Queridos amigos, no olvidéis la carne de Cristo que está en la carne de los refugiados: su carne es la carne de Cristo. Os incumbe también a vosotros orientar hacia nuevas formas de corresponsabilidad a todos los organismos comprometidos en el campo de las migraciones forzadas. Por desgracia, es un fenómeno en continua expansión y, por tanto, vuestra tarea es cada vez más exigente para favorecer respuestas concretas de cercanía y acompañamiento de las personas, teniendo en cuenta las diversas situaciones locales.
Sobre cada uno de vosotros, la protección materna de María Santísima, para que ilumine vuestra reflexión y vuestra acción. Por mi parte, os aseguro mi oración, mi cercanía y también mi admiración por todo lo que hacéis en este campo, mientras os bendigo de corazón. Gracias.

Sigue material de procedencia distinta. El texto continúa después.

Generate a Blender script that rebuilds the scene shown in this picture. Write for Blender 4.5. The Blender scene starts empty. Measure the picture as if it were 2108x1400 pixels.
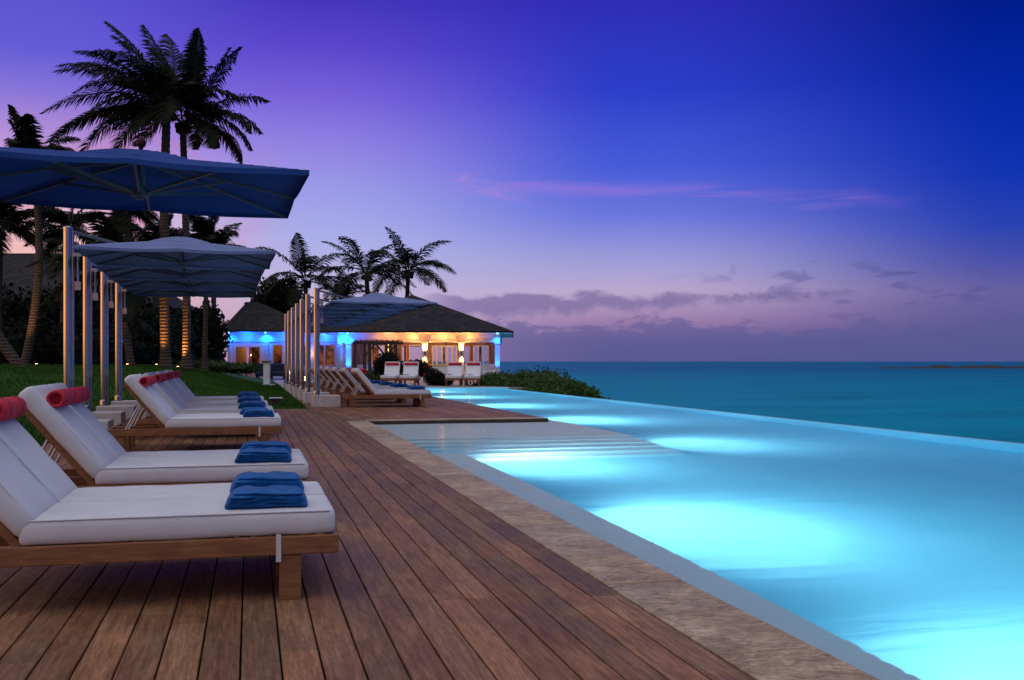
import bpy, bmesh, math, random
from math import radians as R, sin, cos, pi, atan2, sqrt, tan
from mathutils import Vector, Matrix, noise as mnoise

# ------------------------------------------------------------------ camera / world / sun / exposure
sc = bpy.context.scene
YAW = R(14.4)                      # camera looks this far right of the deck boards' direction (+Y)
CAM_H = 1.1
cam_d = bpy.data.cameras.new('camera'); cam = bpy.data.objects.new('camera', cam_d)
sc.collection.objects.link(cam); sc.camera = cam
cam.location = (0, 0, CAM_H); cam.rotation_euler = (R(90), 0, -YAW)
cam_d.sensor_width = 36; cam_d.lens = 35.86; cam_d.shift_y = 0.0209
cam_d.clip_start = 0.05; cam_d.clip_end = 60000
sc.view_settings.view_transform = 'Standard'; sc.view_settings.look = 'None'
sc.view_settings.gamma = 1; sc.view_settings.exposure = 0.0
sc.render.engine = 'CYCLES'
cy = sc.cycles
cy.max_bounces = 8; cy.diffuse_bounces = 4; cy.glossy_bounces = 4; cy.transmission_bounces = 6
cy.volume_bounces = 1; cy.transparent_max_bounces = 8; cy.caustics_reflective = False
cy.sample_clamp_indirect = 6.0; cy.blur_glossy = 0.5
try:
    cy.use_denoising = True; cy.denoiser = 'OPENIMAGEDENOISE'
except Exception: pass

def s2l(c):
    return tuple((x/255/12.92 if x/255 <= .04045 else ((x/255+.055)/1.055)**2.4) for x in c)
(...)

Una asamblea plenaria comprometida «en un tema muy relevante en nuestra época, o sea, la situación dramática de los refugiados y de las personas forzadas al desarraigo a causa de factores económicos, políticos, sociales, climáticos, así como el creciente fenómeno de la criminalidad organizada que se oculta tras la trata y el tráfico de personas». En su saludo al Papa, el cardenal Antonio Maria Vegliò presentó en estos términos la apremiante labor del dicasterio que preside. Y se refirió igualmente «al drama que afronta en este tiempo Siria y toda la región de Oriente Medio». «A los sufrimientos que la guerra civil inflige a toda la población se añaden los dramas de los desplazados internos, de los refugiados en otros países, de los secuestros —denunció—. También las comunidades cristianas se ven golpeadas por ello. La lucha cotidiana por la supervivencia interpela la conciencia de la comunidad internacional para que cese el inútil derramamiento de sangre».